++++ SOURCE EXCERPT ++++

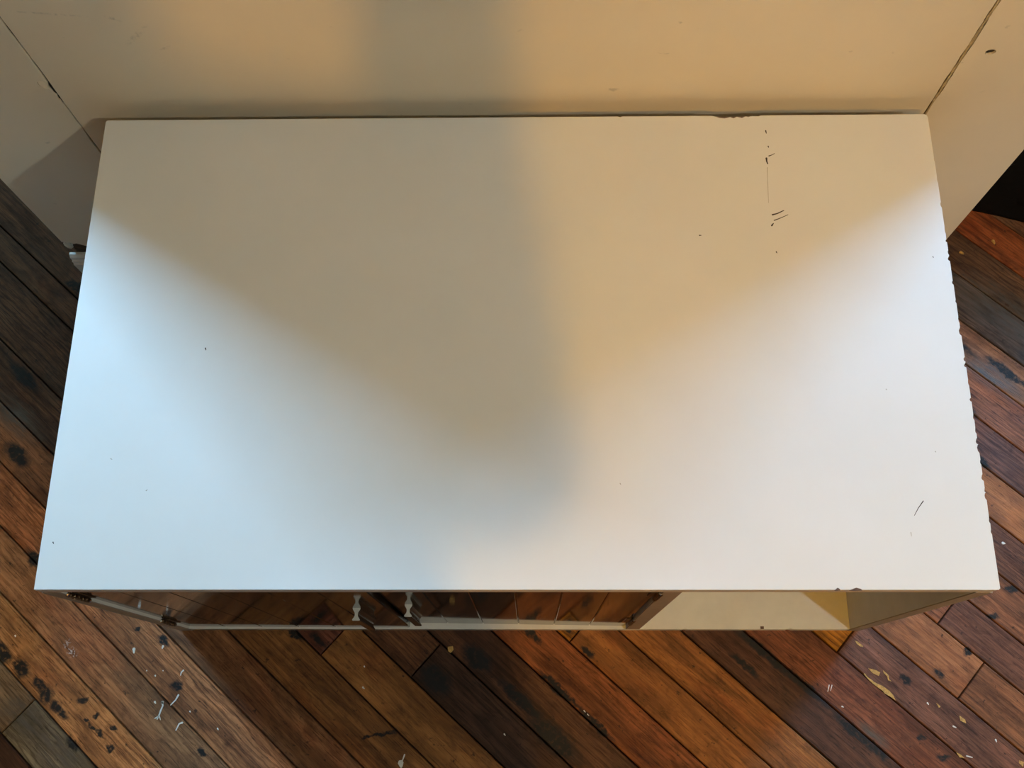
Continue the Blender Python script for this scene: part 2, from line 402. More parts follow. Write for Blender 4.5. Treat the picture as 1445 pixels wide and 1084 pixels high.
# ------------------------------------------------------------------ the floor of diagonal boards
floor = structure(box('floor', -RX-.1, RX+.1, YF-.1, YA+.12, -.06, -.016, M['subfloor']))
dv = Vector((math.cos(TH), math.sin(TH))); nv = Vector((-math.sin(TH), math.cos(TH)))
SEAMS = [-.606, -.543, -.480, -.416, -.352, -.2885, -.221, -.1545, -.090, -.027, .0375, .0985, .1598, .221, .2875, .350, .4185, .477, .540, .603, .6645, .724, .787, .845, .911, .977]
lo = [SEAMS[0]-.063*i for i in range(12, 0, -1)]; hi = [SEAMS[-1]+.063*i for i in range(1, 9)]
ALL = lo + SEAMS + hi
BROWN = (.150, .068, .030); GOLD = (.235, .108, .036); DARK = (.052, .026, .016); RED = (.135, .050, .032); GREYD = (.060, .053, .045); ORANGE = (.270, .088, .020); PURP = (.080, .036, .034); TAN = (.200, .098, .052); UMBER = (.095, .047, .026); HONEY = (.30, .125, .012)
PAL = [BROWN, UMBER, TAN, RED, BROWN, UMBER, DARK, GOLD]
# row (by its lower seam) -> list of (start s, end s, colour); s runs along the boards
ROWS = {
    -.606: [(-1.2, -.458, (.130, .095, .062)), (-.458, .6, (.125, .112, .080))],  # boards lightened to stand in for their missing sheen
    -.543: [(-1.3, .3, (.36, .19, .080))],
    -.480: [(-1.2, .25, (.235, .122, .060))],
    -.416: [(-1.3, .2, (.34, .150, .066)), (.2, 1.0, BROWN)],
    -.352: [(-1.2, .3, (.185, .088, .042))],
    -.2885: [(-1.3, -.66, UMBER), (-.66, .35, (.200, .092, .032))],
    -.221: [(-1.2, -.62, (.075, .036, .020)), (-.62, -.1925, RED), (-.1925, .5, GOLD)],
    -.1545: [(-1.3, -.5, (.080, .038, .020)), (-.5, -.072, (.115, .052, .024)), (-.072, .5, DARK)],
    -.090: [(-1.2, .7, (.082, .038, .020))],
    -.027: [(-1.2, .6, (.200, .070, .024))],
    .0375: [(-1.0, .0675, HONEY), (.0675, .9, (.235, .098, .028))],
    .0985: [(-1.0, .9, (.245, .100, .026))],
    .1598: [(-1.0, .7, (.082, .035, .020))],
    .221: [(-1.0, .8, (.165, .058, .028))],
    .2875: [(-.5, .367, (.36, .150, .010)), (.367, 1.0, (.160, .072, .048))],
    .350: [(-.6, .534, (0.262, 0.110, 0.048)), (.534, 1.2, (0.214, 0.090, 0.040))],
    .4185: [(-.6, .453, (0.207, 0.078, 0.036)), (.453, 1.0, (0.145, 0.062, 0.038))],
    .477: [(-.6, .9, (0.221, 0.089, 0.040))],
    .540: [(-.6, .9, (0.145, 0.060, 0.034))],
    .603: [(-.6, .8, (0.297, 0.118, 0.045))],
    .6645: [(-.6, .8, (0.138, 0.060, 0.042))],
    .724: [(-.6, .8, (0.228, 0.089, 0.045))],
    .787: [(-.6, .8, (0.262, 0.126, 0.068))],
    .845: [(-.7, .8, (.095, .065, .055))],
    .911: [(-.7, .8, (.095, .048, .026))],
    .977: [(-.8, .8, (.230, .062, .018))],
}
stuff_bm = bmesh.new()
def board_mesh(w, l):
    bm = bmesh.new(); add_box(bm, -l/2, l/2, -w/2, w/2, -.016, 0, 0)
    top = [e for e in bm.edges if all(v.co.z > -.001 for v in e.verts)]
    bmesh.ops.bevel(bm, geom=top, offset=.0011, segments=1, affect='EDGES')
    return bm
count = 0
XL, XH, YL, YH = -RX-.05, RX+.05, YF-.05, YA+.05
for k in range(len(ALL)-1):
    n0, n1 = ALL[k], ALL[k+1]
    segs = ROWS.get(n0)
    r = random.Random(100+k)
    if segs is None:
        s = -1.6 - r.uniform(0, .5); segs = []
        while s < 1.8:
            e = s + r.uniform(.6, 1.2); segs.append((s, e, PAL[r.randrange(len(PAL))])); s = e
    else:
        segs = list(segs)
        s = segs[0][0]
        while s > -1.6:
            e = s; s -= r.uniform(.5, .9); segs.insert(0, (s, e, PAL[r.randrange(len(PAL))]))
        s = segs[-1][1]
        while s < 1.6:
            e = s + r.uniform(.5, .9); segs.append((s, e, PAL[r.randrange(len(PAL))])); s = e
    for (s0, s1, colr) in segs:
        m0, m1 = n0, n1
        if n0 in (-.221, -.1545) and s1 < -.45:        # wider boards in the left recess
            m0, m1 = ((-.221, -.1325) if n0 == -.221 else (-.1325, -.090))
        cen = dv*((s0+s1)/2) + nv*((m0+m1)/2)
        corners = [dv*a + nv*b for a in (s0, s1) for b in (m0, m1)]
        if all(not (XL < c.x < XH and YL < c.y < YH) for c in corners): continue
        near = (-1.7 < cen.x < 1.7 and -1.5 < cen.y < 1.5)
        if not near: continue
        w = m1-m0-.0021; l = s1-s0-.0017
        def on(lst):
            res = []
            for m in lst:
                p = Vector(m[:2]); rr_ = max(m[2], m[3])*1.3+.012; ss = p.dot(dv); nn_ = p.dot(nv)
                if s0-rr_ < ss < s1+rr_ and m0-min(rr_, .022) < nn_ < m1+min(rr_, .022): res.append(m)
            return res
        marks = (on(DARK_STAINS), on(PALE_STAINS), on(GREY_SHEEN))
        o = bm_obj('plank', board_mesh(w, l), plank_material(*marks) if any(marks) else M['plank'], floor)
        o.location = (cen.x, cen.y, 0); o.rotation_euler = (r.uniform(-.002, .002), 0, TH)
        o.color = (*[min(.6, c_*1.25) for c_ in colr], 1); count += 1
# the rest of the room's boards, far outside the picture
NE = [ALL[0]-.063*i for i in range(1, 40)]; PE = [ALL[-1]+.063*i for i in range(1, 30)]
def rest_board(n0, s0, s1):
    c = dv*((s0+s1)/2) + nv*(n0+.0315)
    if -1.7 < c.x < 1.7 and -1.5 < c.y < 1.5 and ALL[0]-.001 < n0 < ALL[-1]-.001: return
    pts = [dv*a + nv*b for a in (s0+.0007, s1-.0007) for b in (n0+.0008, n0+.0622)]
    if any(not (XL < p.x < XH and YL < p.y < YH) for p in pts): return
    vs = [stuff_bm.verts.new((p.x, p.y, z)) for z in (-.016, -.0004) for p in (pts[0], pts[2], pts[3], pts[1])]
    for f in ((4, 5, 6, 7), (0, 1, 5, 4), (1, 2, 6, 5), (2, 3, 7, 6), (3, 0, 4, 7)): stuff_bm.faces.new([vs[i] for i in f])
for n0 in NE + PE:
    s = -4.5 + rng.uniform(0, .4)
    while s < 4.5:
        e = s + .35; rest_board(n0, s, e); s = e
rest = bm_obj('far_planks', stuff_bm, M['plank'], floor); rest['kind'] = 'stuff'; rest.color = (*BROWN, 1)

# dried paint on the boards
def ribbon(name, pts, w, mat, parent, z0=0.0, hgt=.0008, taper=True):
    P = [Vector(p) for p in pts]; L, R_ = [], []
    for i, p in enumerate(P):
        a = P[max(0, i-1)]; b = P[min(len(P)-1, i+1)]; t = (b-a); t = t.normalized() if t.length > 0 else Vector((1, 0)); nn = Vector((-t.y, t.x))
        ww = w*(1.0 if i == 0 else (.75 if i < len(P)-1 or not taper else .55))
        if i == 0: L.append(p - t*w*.8 + nn*ww*.5); R_.append(p - t*w*.8 - nn*ww*.5)
        L.append(p+nn*ww); R_.append(p-nn*ww)
        if i == len(P)-1: L.append(p + t*w*.6 + nn*ww*.4); R_.append(p + t*w*.6 - nn*ww*.4)
    out = L + R_[::-1]; c = sum(out, Vector((0, 0)))/len(out); n = len(out)
    V = [(p.x, p.y, z0) for p in out] + [(p.x*.85+c.x*.15 if len(P) < 3 else p.x, p.y*.85+c.y*.15 if len(P) < 3 else p.y, z0+hgt) for p in out]
    # top as strip quads
    m = len(L); F = [(n+i, n+i+1, n+(n-2-i), n+(n-1-i)) for i in range(m-1)] + [(i, (i+1) % n, (i+1) % n+n, i+n) for i in range(n)]
    return mesh_obj(name, V, F, mat, parent)
DRIPS = [([(-0.5165, -0.102), (-0.5149, -0.1068), (-0.5172, -0.1137), (-0.5194, -0.1215), (-0.521, -0.1254)], .0014), ([(-0.5194, -0.1215), (-0.5247, -0.1244)], .0013), ([(-0.519, -0.1205), (-0.5162, -0.1263)], .0009), ([(-0.5163, -.1022), (-0.5158, -.1035)], .0024),
    ([(-0.4938, -0.0921), (-0.4972, -0.099), (-0.5036, -0.1059)], .0013), ([(-0.484, -0.1301), (-0.4884, -0.1316), (-0.4921, -0.1403)], .0014), ([(-0.4903, -0.0574), (-0.4931, -0.0604), (-0.4937, -0.0644)], .0011),
    ([(-0.5672, -0.0272), (-0.5665, -0.0323)], .0024), ([(-0.5274, -0.1015), (-0.5261, -0.1034)], .0017), ([(-0.5312, -0.0649), (-0.5305, -0.0659)], .0013), ([(-0.5445, -0.0579), (-0.5441, -0.0586)], .0009), ([(-0.4748, -0.1146), (-0.4742, -0.1156)], .0012),
    ([(-0.5205, -0.0579), (-0.5201, -0.0584)], .0009), ([(-0.5245, -0.0232), (-0.5252, -0.0262)], .0018), ([(-0.7469, -0.008), (-0.7461, -0.0095)], .0014), ([(-0.4324, -0.1378), (-0.4312, -0.1397)], .0011),
    ([(-0.2251, -0.0516), (-0.2245, -0.0526)], .0011), ([(-0.2257, -0.0809), (-0.2236, -0.0829)], .0014), ([(0.7299, 0.1282), (0.7324, 0.1277)], .0022), ([(0.4645, -0.1064), (0.4664, -0.1073)], .0011), ([(-0.0199, -0.1447), (-0.0184, -0.1466)], .0010),
    ([(0.6193, -0.133), (0.623, -0.1349)], .0012), ([(0.6766, -0.151), (0.6772, -0.1538)], .0013), ([(0.0947, -0.1127), (0.0966, -0.1147)], .0008), ([(0.0996, -0.1176), (0.1016, -0.1195)], .0008), ([(0.6326, -0.1727), (0.6403, -0.1746)], .0011),
    ([(0.4492, -0.0771), (0.4463, -0.086)], .0007), ([(0.4532, -0.0771), (0.4504, -0.085)], .0006), ([(-0.1615, -0.1726), (-0.1652, -0.183)], .0011), ([(-0.1668, -0.1835), (-0.166, -0.1880)], .0042), ([(0.5870, -.1015), (.5882, -.1035)], .0012)]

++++

Identify and copy the lines holding the word "picture".

Continue the Blender Python script for this scene: part 2, from line 402. More parts follow. Write for Blender 4.5. Treat the picture as 1445 pixels wide and 1084 pixels high.
# the rest of the room's boards, far outside the picture